O príncipe Carlos, o próximo na linha de sucessão, corre o risco de se tornar cool depois de uma aparição hilariante como meteorologista convidado na BBC e uma actuação com DJ ao lado de jovens canadianos em Toronto. Até Camilla, ainda objecto de críticas por parte dos indefectíveis de Diana, marcou pontos quando visitou as filmagens da popular série The Killing ao lado da princesa Maria da Dinamarca.

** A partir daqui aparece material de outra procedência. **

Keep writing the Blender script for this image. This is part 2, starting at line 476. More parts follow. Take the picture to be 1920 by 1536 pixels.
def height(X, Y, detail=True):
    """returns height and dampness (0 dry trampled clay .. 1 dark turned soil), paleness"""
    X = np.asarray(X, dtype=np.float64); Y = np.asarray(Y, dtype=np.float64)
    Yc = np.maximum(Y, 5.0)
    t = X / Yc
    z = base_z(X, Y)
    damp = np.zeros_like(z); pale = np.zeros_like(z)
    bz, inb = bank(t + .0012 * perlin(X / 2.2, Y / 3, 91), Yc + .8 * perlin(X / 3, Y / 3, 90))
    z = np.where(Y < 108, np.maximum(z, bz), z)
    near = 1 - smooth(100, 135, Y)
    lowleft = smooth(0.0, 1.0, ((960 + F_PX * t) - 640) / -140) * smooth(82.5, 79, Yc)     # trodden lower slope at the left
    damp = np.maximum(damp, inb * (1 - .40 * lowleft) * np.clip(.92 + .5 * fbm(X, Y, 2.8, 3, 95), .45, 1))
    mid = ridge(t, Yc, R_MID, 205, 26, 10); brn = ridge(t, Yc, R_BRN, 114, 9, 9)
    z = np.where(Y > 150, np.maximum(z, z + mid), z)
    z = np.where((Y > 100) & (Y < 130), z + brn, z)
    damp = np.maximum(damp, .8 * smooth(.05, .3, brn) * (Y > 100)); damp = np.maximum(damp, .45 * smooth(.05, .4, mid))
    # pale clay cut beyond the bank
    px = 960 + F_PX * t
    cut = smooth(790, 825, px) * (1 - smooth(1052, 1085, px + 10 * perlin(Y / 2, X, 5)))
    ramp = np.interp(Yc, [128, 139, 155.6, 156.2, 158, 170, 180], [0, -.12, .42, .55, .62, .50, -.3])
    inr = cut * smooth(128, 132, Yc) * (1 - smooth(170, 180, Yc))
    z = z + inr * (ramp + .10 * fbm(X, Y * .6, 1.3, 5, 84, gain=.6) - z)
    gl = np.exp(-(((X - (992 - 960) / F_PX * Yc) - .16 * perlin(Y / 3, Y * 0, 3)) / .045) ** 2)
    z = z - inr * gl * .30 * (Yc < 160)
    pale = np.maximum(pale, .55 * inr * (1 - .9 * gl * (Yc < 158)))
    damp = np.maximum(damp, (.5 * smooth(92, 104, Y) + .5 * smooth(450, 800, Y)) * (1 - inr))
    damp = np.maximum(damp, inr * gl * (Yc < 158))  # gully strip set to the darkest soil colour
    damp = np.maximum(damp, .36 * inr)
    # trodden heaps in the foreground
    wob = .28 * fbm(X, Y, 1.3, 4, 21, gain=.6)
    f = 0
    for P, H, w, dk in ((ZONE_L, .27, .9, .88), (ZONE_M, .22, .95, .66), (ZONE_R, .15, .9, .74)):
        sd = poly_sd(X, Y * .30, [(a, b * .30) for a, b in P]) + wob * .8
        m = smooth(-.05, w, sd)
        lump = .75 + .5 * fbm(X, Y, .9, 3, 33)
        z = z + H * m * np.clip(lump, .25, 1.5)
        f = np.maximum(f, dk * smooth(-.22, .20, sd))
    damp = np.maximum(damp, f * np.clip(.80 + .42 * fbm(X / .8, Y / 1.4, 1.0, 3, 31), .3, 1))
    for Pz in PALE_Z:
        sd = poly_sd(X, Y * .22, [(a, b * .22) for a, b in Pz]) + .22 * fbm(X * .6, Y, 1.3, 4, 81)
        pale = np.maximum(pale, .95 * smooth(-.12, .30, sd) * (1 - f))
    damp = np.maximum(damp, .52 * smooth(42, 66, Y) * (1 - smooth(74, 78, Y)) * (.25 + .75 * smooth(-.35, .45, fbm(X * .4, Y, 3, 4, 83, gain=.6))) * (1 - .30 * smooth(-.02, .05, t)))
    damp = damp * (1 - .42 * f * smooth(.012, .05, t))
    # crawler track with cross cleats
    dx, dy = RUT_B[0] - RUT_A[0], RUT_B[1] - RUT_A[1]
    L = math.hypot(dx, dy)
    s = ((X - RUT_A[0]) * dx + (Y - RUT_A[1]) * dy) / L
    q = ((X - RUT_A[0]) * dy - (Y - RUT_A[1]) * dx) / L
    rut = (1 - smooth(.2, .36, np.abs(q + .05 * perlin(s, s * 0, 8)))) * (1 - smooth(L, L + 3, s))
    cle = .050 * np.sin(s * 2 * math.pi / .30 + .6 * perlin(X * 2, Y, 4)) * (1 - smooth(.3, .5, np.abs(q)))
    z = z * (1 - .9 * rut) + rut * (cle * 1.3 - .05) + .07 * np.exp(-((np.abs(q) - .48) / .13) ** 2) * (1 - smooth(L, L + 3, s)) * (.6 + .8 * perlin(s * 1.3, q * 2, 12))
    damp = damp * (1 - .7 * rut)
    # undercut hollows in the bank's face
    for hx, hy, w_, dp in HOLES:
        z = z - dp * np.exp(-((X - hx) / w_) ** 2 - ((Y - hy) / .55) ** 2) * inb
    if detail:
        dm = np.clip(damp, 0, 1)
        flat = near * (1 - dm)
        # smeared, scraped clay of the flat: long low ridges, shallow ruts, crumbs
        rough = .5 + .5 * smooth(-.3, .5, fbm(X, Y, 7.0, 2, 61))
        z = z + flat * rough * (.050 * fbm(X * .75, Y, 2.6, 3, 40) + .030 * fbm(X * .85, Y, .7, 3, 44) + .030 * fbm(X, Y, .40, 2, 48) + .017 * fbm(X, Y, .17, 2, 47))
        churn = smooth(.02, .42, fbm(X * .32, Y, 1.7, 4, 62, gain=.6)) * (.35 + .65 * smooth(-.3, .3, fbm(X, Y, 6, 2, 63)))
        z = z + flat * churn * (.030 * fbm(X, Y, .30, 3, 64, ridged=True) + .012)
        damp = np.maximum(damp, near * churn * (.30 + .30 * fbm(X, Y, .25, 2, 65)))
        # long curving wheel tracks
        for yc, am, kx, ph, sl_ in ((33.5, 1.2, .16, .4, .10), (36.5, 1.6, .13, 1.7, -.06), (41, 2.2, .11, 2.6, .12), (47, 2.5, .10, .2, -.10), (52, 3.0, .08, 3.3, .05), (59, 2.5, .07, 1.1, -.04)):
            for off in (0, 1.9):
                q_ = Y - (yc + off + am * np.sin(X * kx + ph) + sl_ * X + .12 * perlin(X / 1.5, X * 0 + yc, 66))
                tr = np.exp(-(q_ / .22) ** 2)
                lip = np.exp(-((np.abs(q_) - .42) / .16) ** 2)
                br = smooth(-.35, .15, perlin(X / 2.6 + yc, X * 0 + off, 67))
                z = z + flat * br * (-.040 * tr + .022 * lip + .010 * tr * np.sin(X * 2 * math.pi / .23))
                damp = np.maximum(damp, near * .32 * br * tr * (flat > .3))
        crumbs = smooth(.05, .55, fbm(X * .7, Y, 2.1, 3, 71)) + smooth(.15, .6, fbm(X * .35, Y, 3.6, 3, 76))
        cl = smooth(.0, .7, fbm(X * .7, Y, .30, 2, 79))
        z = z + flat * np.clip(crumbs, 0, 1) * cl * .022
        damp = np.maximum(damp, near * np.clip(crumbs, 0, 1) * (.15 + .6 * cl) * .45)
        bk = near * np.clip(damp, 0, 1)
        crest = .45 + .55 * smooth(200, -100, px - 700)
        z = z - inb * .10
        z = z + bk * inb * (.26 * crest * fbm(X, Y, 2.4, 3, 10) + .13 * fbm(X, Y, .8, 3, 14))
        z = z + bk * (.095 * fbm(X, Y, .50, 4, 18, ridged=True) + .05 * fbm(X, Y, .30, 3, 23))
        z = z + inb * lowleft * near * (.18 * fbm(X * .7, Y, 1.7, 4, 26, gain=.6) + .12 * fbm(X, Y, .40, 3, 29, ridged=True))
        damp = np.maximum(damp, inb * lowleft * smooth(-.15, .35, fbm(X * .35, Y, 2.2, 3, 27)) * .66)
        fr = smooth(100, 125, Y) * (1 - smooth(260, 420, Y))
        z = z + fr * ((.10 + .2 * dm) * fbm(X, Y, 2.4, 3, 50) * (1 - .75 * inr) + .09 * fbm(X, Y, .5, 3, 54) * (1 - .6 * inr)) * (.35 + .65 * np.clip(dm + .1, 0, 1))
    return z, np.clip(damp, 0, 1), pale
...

O príncipe Harry, que era presença assídua nas capas dos tablóides pelas piores razões, está hoje reabilitado perante a opinião pública britânica e também desempenha a sua parte no dossier de visitas oficiais, a mais recente das quais foi uma bem sucedida passagem pelo Brasil e pela Jamaica. E a arma secreta do palácio real, o casal William e Kate, inicia um grande périplo pela Ásia e o Pacífico Sul neste Outono.

Embora seja uma firme defensora da tradição, a rainha já mostrou que, este ano, é capaz de quebrar um bocadinho as regras, fazendo uma aparição oficial pública ao lado de Kate e Camilla, o que vai contra as "leis" do protocolo. O gesto foi lido como a rainha a preparar a opinião pública para as futuras habitantes do Palácio de Buckingham.

Uma sondagem publicada no início desta semana mostra que 40% dos britânicos gostariam que William fosse directamente para o trono, saltando por cima do seu pai, Carlos. Há um ano, essa percentagem era de 46%. Seja como for, ninguém acredita que Carlos desista do trono e poucos prevêem uma crise sucessória. Os observadores atribuem os créditos desta estabilidade a uma rainha que, ao longo de seis décadas, conseguiu popularizar a noção arcaica de monarquia numa nação progressista.

"Ela esteve sempre na minha vida", disse Sean Brushett, um estudante de Direito de 19 anos que esperou horas à chuva para ver Isabel II durante uma visita recente que fez ao sul de Londres. "É difícil imaginar que ela um dia se vai embora. A rainha é a maior celebridade do mundo".